Something like Thatcher was politically inevitable by the end of the 70s. The country was bankrupt, economically and politically, and the Liberal Party had done itself no favours in propping up Callaghan in a pretty meaningless "agreement".

Paul Linford said...

You may of course be right - the essence of these counterfactual things is that we will never know -but the following may be relevant:

1. Margaret Thatcher was not personally popular in the country and there seems to have been a certain amount of resistance among the electorate to voting for her. Even after the chaos of the Winter of Discontent, she only got a majority of 43. Jim Callaghan was, by contrast, a well-liked avuncular figure.

2. The period of 1976-8 (mainly covered by the Lib Lab pact) was a stable and successful period of governance. Although the zeitgeist probably was with Thatcher, and she had the Big Vision, Callaghan could have fought an election on "competence" (as Brown put it) and won.

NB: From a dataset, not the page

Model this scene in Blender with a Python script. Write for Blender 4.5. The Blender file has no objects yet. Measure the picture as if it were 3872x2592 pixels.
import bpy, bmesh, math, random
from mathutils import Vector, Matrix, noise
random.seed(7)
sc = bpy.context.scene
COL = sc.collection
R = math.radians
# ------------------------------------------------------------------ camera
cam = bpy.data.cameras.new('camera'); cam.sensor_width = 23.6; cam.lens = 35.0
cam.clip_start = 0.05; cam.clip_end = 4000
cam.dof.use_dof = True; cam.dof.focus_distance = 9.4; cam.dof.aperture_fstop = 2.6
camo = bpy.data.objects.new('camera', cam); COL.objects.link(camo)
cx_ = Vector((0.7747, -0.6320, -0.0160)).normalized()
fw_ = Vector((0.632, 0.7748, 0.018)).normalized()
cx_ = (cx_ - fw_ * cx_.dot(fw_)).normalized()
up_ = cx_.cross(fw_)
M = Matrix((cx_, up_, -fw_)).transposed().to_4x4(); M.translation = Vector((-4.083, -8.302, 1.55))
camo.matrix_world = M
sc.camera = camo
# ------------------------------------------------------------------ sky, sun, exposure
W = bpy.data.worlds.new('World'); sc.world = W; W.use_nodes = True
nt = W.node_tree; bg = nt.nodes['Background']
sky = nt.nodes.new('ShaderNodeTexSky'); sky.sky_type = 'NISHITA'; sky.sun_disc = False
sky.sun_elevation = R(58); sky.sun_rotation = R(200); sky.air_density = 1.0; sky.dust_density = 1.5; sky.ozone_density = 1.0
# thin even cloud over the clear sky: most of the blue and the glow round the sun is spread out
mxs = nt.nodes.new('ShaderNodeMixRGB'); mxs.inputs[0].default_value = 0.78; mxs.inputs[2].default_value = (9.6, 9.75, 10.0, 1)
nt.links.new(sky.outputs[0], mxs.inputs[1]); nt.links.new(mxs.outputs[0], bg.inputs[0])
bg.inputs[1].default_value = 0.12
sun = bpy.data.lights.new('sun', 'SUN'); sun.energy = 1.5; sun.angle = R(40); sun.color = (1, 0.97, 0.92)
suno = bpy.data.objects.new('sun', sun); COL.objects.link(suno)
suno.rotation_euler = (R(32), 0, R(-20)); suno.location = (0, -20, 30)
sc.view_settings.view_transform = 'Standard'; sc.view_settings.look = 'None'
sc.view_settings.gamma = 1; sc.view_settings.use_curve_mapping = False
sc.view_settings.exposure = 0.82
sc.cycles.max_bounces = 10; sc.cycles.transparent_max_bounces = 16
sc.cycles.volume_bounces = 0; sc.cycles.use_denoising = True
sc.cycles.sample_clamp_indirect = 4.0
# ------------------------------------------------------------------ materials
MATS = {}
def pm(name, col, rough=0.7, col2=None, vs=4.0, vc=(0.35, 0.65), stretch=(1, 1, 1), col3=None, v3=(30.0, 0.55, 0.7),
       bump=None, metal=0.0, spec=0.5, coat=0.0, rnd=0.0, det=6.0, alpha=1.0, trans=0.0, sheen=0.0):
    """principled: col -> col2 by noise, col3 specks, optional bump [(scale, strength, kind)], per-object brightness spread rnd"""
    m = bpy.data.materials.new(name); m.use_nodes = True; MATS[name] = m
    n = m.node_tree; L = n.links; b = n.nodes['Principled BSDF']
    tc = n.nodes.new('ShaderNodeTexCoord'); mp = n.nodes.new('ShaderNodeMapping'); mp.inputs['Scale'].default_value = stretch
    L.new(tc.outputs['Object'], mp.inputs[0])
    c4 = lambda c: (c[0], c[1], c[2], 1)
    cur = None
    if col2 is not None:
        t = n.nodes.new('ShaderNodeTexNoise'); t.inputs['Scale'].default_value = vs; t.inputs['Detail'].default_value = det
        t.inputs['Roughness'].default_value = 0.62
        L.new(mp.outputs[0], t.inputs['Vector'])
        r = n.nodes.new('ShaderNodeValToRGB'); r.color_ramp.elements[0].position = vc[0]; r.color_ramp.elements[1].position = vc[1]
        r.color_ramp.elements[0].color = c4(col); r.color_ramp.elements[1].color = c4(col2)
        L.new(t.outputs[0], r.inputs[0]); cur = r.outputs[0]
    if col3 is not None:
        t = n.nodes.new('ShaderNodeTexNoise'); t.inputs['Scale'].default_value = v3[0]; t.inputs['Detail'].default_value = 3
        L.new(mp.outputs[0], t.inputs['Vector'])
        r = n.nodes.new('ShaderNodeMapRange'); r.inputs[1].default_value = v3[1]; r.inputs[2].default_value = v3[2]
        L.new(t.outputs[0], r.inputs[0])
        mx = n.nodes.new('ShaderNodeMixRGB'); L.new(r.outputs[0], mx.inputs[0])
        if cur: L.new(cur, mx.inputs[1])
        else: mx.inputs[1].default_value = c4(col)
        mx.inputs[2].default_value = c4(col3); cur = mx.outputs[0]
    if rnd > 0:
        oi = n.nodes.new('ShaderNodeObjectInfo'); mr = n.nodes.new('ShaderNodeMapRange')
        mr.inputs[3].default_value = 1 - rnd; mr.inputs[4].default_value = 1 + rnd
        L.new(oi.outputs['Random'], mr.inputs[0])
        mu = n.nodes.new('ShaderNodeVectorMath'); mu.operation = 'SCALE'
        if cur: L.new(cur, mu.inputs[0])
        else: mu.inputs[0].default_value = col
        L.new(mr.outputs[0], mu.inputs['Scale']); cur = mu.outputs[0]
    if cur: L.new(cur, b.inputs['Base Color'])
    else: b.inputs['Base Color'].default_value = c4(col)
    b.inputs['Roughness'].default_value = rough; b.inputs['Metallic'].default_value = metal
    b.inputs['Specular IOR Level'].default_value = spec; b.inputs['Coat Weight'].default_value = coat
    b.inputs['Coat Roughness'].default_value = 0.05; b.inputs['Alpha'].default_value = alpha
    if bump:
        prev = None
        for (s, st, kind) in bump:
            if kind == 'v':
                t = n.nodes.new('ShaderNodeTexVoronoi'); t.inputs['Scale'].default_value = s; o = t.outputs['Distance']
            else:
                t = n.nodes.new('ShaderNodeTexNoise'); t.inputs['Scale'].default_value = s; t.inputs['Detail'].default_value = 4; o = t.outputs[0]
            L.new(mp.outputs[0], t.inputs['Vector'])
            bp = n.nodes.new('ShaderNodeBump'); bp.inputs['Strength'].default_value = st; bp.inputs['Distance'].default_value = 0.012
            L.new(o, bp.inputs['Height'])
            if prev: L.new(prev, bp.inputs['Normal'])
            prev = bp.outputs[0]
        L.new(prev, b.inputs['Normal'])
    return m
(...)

3. Callaghan's private opinion polls were showing that the best (or worst) Labour would achieve was a hung Parliament. He reckoned that over the course of the winter he could convert that into a majority. What seems clear from these polls is that although Labour may not have been in a position to win a '78 election outright, neither was Thatcher. Had there been a hung Parliament, we would almost certainly have seen the renewal of the Lib-Lab pact, and the replacement of Thatcher in favour of a more emollient Tory leader more likely to entice floating voters in a second election.